■ Work required: Where a line holds "Blender", copy it.

--- START OF Extracted records ---

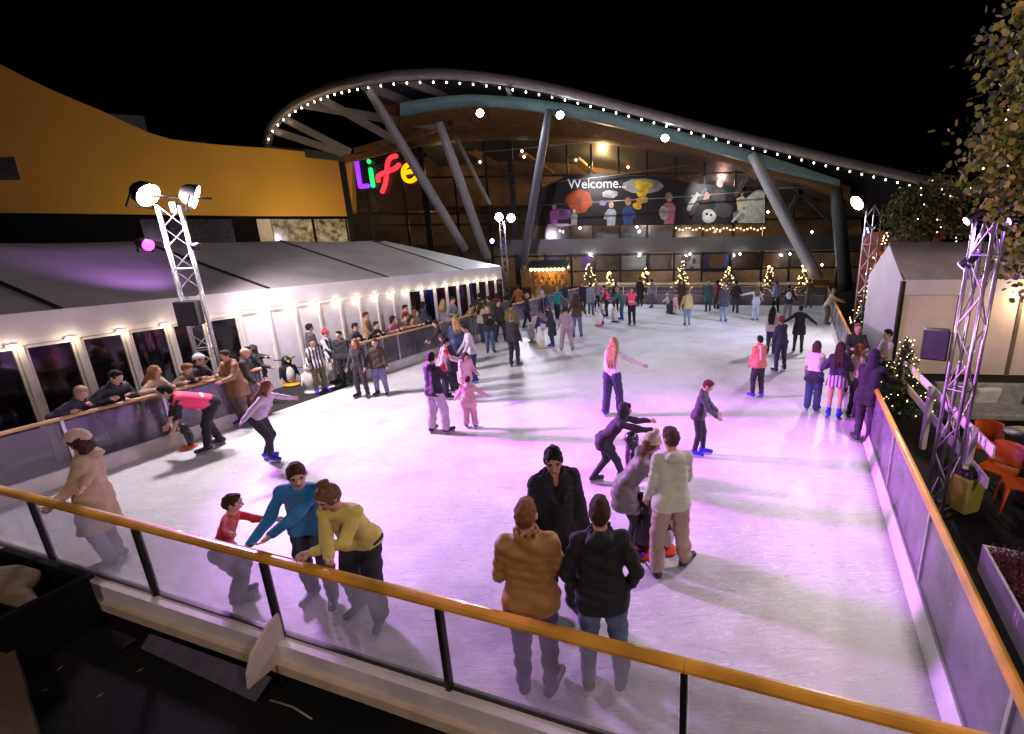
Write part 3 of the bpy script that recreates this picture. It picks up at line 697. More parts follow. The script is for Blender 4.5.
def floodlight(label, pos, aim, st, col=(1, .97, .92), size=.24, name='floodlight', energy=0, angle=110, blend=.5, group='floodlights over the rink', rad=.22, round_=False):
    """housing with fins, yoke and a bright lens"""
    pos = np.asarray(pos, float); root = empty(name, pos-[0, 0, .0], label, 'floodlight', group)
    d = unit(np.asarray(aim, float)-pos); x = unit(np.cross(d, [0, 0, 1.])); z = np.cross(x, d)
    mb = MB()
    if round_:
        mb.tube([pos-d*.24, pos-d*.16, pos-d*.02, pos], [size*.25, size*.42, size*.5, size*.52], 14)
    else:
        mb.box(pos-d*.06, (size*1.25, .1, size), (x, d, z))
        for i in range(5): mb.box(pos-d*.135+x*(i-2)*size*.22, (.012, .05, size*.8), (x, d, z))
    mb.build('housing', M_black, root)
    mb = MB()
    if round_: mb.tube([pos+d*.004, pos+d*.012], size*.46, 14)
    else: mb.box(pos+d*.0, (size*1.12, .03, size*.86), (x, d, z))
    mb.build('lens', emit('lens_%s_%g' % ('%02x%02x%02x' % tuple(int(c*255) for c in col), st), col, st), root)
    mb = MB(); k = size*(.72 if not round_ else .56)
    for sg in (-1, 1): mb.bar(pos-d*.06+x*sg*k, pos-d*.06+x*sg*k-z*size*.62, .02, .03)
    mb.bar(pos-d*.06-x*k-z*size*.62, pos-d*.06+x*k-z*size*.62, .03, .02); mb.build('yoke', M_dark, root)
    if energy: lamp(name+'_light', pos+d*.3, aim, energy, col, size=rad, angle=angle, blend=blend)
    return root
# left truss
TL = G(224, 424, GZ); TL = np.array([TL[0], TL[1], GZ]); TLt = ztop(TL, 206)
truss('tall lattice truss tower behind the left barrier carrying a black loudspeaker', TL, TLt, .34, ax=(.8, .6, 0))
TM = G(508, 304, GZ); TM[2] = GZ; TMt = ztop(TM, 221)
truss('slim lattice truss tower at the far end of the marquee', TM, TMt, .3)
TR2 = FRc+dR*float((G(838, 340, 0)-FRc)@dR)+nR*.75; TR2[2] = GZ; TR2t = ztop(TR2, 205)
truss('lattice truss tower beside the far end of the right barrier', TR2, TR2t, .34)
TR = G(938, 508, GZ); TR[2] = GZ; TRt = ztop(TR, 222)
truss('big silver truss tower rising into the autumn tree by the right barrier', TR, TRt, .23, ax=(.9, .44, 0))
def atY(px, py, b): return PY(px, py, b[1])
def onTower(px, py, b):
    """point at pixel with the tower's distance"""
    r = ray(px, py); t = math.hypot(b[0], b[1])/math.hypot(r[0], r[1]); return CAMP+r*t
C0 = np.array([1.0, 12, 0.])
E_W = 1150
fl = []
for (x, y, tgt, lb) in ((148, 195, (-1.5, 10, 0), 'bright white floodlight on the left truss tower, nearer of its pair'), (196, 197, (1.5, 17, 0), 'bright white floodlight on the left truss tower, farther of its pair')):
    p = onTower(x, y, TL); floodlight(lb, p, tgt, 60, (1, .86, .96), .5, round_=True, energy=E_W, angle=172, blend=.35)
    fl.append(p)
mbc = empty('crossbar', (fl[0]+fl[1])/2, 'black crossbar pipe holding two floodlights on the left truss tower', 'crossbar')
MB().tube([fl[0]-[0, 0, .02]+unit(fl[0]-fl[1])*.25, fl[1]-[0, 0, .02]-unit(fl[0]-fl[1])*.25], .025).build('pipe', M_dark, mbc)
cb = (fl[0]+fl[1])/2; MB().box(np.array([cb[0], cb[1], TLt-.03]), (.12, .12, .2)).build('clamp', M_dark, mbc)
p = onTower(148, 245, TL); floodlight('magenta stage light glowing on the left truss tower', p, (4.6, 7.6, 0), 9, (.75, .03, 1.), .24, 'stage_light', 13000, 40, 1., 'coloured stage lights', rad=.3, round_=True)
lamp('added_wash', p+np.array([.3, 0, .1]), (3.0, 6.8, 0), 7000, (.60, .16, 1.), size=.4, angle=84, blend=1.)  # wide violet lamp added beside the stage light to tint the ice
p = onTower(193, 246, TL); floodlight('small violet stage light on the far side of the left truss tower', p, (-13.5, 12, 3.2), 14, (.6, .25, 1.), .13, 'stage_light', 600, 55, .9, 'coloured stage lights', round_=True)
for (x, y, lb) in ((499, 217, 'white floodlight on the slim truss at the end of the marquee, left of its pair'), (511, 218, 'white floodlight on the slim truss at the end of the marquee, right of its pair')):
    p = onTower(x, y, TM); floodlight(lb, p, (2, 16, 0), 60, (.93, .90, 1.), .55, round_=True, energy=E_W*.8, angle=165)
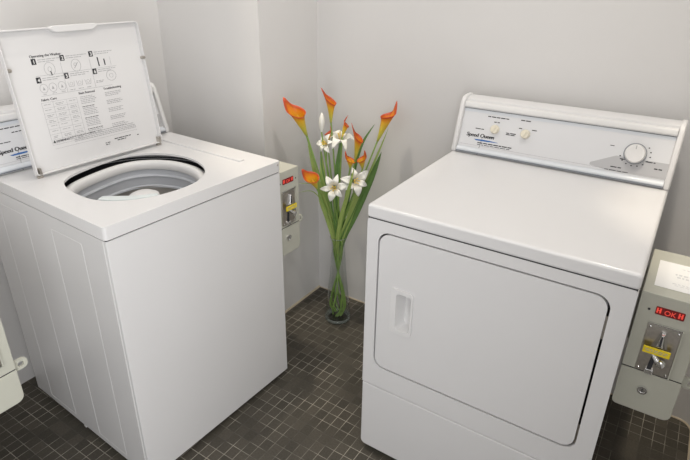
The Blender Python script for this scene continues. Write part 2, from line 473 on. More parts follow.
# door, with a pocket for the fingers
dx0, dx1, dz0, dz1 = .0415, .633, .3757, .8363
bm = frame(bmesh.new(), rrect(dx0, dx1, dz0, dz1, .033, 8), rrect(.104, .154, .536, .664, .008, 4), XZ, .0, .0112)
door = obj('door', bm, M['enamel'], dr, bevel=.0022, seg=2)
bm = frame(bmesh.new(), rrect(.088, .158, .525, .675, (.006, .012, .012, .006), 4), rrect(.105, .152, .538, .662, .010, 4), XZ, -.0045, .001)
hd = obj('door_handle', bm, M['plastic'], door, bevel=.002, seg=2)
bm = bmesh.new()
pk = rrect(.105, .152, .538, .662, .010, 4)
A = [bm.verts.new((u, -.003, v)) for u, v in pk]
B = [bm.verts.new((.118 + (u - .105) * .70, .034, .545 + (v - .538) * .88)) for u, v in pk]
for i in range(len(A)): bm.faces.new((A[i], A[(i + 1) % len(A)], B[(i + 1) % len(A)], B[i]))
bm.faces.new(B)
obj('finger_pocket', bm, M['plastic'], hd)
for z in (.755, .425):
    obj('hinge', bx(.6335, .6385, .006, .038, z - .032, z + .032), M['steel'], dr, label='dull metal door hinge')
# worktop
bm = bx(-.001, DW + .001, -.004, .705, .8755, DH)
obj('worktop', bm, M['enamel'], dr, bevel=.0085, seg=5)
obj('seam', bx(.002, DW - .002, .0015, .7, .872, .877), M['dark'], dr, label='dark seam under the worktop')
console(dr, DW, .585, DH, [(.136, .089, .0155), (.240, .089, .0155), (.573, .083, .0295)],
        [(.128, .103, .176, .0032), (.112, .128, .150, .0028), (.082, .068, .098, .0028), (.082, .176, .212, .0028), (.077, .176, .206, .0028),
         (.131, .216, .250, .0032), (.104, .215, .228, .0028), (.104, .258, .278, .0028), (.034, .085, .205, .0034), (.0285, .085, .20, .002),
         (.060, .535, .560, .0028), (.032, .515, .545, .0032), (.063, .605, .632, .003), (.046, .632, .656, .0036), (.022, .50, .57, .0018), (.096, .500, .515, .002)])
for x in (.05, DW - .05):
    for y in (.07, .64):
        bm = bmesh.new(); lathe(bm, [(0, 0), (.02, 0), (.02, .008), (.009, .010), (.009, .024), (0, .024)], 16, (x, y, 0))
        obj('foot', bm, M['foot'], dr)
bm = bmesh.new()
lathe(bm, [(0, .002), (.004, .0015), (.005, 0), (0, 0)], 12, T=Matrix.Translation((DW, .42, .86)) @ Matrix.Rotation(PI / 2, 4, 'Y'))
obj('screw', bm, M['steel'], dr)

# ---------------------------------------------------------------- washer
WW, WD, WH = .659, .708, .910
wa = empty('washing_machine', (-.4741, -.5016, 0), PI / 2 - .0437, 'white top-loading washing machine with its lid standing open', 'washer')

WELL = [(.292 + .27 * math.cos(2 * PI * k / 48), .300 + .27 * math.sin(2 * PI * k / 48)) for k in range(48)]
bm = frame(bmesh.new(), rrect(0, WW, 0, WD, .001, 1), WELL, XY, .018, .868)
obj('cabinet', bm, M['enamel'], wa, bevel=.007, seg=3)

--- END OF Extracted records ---
--- START OF Extracted records ---

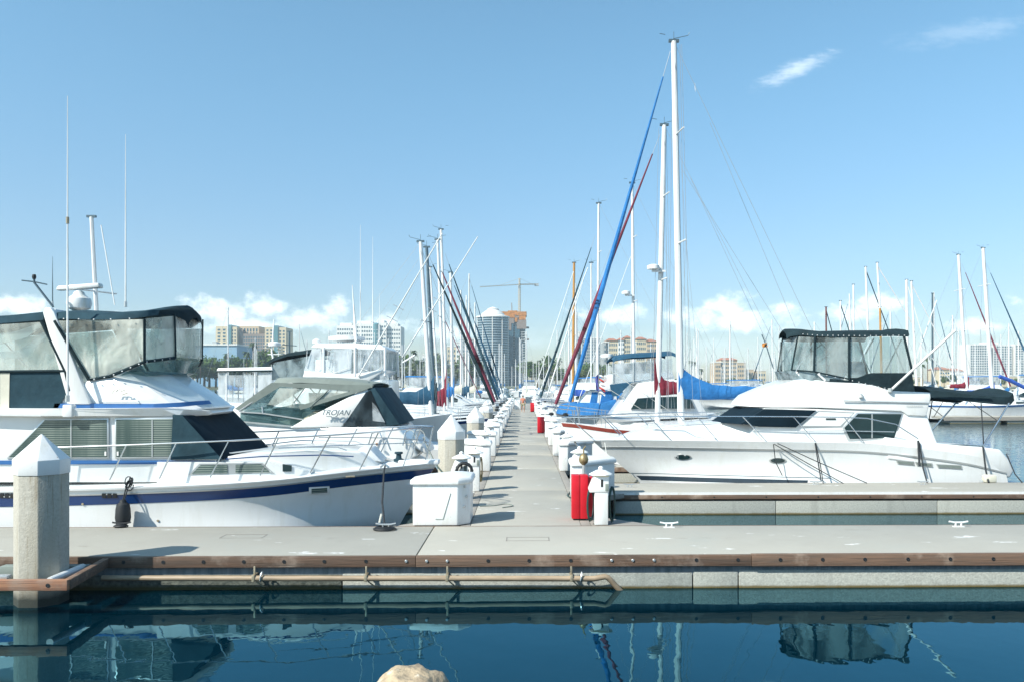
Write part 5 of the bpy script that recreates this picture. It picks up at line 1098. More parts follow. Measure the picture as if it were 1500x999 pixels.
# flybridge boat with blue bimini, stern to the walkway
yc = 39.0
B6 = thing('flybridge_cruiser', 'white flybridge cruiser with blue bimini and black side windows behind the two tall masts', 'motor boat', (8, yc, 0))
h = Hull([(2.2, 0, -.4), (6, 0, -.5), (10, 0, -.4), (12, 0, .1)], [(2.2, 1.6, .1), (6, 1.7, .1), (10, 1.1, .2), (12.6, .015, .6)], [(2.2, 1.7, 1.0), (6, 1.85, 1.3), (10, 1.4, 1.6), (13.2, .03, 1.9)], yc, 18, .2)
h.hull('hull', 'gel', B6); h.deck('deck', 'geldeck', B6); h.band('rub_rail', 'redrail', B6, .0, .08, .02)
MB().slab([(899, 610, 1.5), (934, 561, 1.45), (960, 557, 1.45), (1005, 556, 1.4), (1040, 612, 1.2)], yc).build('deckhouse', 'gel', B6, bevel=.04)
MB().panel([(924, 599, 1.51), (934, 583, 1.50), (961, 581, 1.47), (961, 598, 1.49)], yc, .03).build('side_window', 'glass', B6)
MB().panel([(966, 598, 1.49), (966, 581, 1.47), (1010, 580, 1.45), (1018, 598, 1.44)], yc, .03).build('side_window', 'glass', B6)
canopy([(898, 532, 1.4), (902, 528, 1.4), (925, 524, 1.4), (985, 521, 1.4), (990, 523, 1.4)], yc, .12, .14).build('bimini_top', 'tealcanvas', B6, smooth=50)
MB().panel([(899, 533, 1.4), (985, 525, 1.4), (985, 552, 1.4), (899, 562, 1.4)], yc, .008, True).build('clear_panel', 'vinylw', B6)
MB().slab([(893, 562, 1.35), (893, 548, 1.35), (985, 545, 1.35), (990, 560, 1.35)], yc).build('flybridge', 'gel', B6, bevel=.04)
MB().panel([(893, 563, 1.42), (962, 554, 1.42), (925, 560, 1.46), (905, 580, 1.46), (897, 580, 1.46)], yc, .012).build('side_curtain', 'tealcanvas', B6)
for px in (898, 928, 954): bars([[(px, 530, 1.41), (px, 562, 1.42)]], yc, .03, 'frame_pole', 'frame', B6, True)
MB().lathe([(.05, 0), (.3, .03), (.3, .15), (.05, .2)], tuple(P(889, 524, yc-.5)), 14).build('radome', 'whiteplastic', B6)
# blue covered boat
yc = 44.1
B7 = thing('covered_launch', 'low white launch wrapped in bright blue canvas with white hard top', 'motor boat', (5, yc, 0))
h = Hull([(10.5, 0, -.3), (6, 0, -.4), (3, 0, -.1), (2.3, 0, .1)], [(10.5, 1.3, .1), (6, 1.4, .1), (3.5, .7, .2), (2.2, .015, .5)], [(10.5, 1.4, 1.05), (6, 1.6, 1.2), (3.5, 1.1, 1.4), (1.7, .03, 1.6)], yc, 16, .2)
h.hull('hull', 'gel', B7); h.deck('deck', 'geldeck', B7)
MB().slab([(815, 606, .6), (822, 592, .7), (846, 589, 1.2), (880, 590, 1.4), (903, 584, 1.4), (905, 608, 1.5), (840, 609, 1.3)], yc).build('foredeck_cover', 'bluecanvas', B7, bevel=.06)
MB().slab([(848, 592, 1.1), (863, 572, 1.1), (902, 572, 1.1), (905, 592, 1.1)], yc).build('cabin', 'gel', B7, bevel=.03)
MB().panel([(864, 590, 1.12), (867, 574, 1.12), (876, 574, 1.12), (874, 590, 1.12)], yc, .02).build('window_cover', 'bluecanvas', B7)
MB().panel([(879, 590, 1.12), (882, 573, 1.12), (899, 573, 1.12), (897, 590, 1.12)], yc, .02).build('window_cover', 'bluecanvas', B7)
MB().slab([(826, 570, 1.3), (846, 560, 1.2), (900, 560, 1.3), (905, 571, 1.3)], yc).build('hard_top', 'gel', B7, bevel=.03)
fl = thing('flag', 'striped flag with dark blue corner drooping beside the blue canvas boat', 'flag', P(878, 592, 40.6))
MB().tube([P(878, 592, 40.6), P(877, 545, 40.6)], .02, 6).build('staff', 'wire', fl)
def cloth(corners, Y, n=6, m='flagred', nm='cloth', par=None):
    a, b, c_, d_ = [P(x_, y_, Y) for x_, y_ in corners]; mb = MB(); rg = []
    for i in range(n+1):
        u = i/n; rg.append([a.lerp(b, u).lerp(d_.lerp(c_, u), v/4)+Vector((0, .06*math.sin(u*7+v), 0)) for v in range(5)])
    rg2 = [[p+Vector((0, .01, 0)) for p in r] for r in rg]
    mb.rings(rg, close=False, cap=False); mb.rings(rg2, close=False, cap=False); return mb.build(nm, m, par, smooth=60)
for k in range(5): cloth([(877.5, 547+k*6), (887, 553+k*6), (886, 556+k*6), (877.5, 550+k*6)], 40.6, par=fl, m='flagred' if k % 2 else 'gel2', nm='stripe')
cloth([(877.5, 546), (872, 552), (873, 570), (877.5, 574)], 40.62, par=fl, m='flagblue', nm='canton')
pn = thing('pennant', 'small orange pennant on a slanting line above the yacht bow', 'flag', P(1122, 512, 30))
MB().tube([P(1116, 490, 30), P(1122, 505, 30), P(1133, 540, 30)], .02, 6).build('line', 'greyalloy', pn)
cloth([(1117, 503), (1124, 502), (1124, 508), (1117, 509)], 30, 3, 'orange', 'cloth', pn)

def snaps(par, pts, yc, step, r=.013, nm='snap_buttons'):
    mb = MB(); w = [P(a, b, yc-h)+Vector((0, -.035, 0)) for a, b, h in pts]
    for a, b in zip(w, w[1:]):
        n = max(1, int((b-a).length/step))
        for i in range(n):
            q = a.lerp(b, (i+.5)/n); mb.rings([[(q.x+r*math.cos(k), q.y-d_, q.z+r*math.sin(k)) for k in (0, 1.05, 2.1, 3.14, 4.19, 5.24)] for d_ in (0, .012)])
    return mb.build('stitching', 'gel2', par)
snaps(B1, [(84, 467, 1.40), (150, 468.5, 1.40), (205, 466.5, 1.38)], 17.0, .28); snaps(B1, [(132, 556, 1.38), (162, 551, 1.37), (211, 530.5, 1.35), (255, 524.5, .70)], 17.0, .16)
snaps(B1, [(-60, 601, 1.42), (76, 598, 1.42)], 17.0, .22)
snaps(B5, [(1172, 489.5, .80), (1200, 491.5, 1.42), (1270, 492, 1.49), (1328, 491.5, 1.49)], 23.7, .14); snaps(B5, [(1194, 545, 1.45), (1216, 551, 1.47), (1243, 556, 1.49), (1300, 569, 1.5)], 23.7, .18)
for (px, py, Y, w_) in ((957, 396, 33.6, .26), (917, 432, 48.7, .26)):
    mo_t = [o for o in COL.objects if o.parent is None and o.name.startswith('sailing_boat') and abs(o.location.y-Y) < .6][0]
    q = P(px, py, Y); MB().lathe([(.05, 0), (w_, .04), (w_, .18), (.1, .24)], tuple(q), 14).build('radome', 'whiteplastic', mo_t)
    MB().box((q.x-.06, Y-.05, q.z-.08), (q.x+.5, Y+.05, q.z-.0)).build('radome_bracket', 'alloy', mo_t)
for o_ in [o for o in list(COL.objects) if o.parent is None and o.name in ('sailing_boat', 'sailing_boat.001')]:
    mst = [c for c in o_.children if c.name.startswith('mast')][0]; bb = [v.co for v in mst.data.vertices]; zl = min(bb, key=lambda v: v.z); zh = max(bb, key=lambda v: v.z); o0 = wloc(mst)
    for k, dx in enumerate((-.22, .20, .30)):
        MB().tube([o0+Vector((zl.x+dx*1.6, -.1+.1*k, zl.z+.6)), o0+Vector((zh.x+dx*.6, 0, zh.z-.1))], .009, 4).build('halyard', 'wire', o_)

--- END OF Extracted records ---

■ Answer to this task:
Write part 3 of the bpy script that recreates this picture. It picks up at line 697. More parts follow. The script is for Blender 4.5.
The Blender Python script for this scene continues. Write part 2, from line 473 on. More parts follow.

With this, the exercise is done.